Comment on Luigi Mangione Content Is a Challenge for Social Media Moderators - B…
DdCno1@beehaw.org 3 days agoYou’re forgetting that these countries also have among the highest economic freedom in the world, protect personal property and investments, provide a stable and reliable environment to conduct very capitalist business. The economic system is capitalist, not socialist. There is no planned economy, most industries are in private hands. Strong regulation keeps capitalist excesses in check as you’ve correctly identified, while the high taxation levels the playing field by financing a robust safety net and other government services everyone benefits from.
In Germany, the term for this kind of system is social market economy, with social being a qualifier and market economy the system.
t3rmit3@beehaw.org 3 days ago
So, still not Capitalism tho
DdCno1@beehaw.org 3 days ago
Only a Sith deals in absolutes. Nearly every real-world economic system sits somewhere on a spectrum instead of neatly slotting into one category only.
t3rmit3@beehaw.org 3 days ago
Sure, but the difference is that they (European countries) do not profess to be staunch Capitalists, whereas by large America does.

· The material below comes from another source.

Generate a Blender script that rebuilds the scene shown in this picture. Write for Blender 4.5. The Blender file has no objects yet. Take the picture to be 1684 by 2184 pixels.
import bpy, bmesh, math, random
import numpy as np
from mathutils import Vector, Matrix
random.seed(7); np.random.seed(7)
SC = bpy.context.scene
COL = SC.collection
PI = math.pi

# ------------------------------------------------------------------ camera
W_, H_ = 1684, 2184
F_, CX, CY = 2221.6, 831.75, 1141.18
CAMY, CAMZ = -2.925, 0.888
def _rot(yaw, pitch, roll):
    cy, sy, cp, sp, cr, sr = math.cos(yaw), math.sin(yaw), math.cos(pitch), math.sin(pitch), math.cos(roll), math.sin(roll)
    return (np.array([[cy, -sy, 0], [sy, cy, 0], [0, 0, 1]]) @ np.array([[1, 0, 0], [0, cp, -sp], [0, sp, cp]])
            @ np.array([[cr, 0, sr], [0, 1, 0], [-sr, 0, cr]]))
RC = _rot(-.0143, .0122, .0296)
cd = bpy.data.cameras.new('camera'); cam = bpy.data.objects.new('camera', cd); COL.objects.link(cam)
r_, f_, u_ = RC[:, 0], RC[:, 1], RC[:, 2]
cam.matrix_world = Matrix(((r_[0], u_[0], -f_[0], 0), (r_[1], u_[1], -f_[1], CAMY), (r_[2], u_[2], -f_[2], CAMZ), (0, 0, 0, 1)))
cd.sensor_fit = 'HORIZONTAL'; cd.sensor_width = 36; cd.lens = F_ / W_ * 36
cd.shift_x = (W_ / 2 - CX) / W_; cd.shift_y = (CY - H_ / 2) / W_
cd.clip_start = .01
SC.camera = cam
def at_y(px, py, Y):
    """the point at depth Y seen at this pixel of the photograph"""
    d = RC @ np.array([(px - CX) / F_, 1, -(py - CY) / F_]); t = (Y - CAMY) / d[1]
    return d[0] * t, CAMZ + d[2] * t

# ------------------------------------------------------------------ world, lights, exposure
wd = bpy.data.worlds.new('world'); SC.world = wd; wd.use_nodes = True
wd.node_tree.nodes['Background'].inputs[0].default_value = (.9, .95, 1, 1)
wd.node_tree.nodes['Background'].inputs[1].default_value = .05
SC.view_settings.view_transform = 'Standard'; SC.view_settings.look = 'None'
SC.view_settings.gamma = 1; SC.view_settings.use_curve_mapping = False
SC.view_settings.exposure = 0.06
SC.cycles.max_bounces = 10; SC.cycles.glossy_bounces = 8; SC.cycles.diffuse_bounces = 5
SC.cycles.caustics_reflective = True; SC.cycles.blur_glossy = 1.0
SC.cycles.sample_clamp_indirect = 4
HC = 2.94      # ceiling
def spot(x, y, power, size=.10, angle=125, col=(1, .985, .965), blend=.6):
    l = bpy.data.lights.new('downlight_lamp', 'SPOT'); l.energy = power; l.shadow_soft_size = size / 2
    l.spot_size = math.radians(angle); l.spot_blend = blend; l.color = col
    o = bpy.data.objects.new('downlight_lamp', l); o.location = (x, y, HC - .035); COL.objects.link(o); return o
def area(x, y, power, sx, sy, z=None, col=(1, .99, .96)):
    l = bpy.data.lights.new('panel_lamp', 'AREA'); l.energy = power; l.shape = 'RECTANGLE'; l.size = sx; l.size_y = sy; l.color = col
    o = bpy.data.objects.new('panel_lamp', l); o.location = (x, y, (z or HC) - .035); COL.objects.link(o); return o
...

That is a big difference, because it informs policy drastically. There’s a reason we’re much much closer to a corporate oligarchy than European nations are, and it’s our idealization of a system that literally is based around Corporatism.
DdCno1@beehaw.org 3 days ago
This is incorrect. When the concept of the social market economy was first brought to the public attention by the conservative German CDU in the late 1940s, it was meant to be a counterpoint to the “unsocial command economy”. Being staunchly anti-Socialist was a core policy of most large democratic parties in Western-European countries, not just West-Germany, as a reaction to the massive and very close threat from the East. Relations only began to thaw in the 1970s, only for the Cold War to heat up in the 1980s.
Yes, I know, this is the past and today, things are different in terms of rhetoric on the old continent, but this was when the economic systems that are still in place today were created.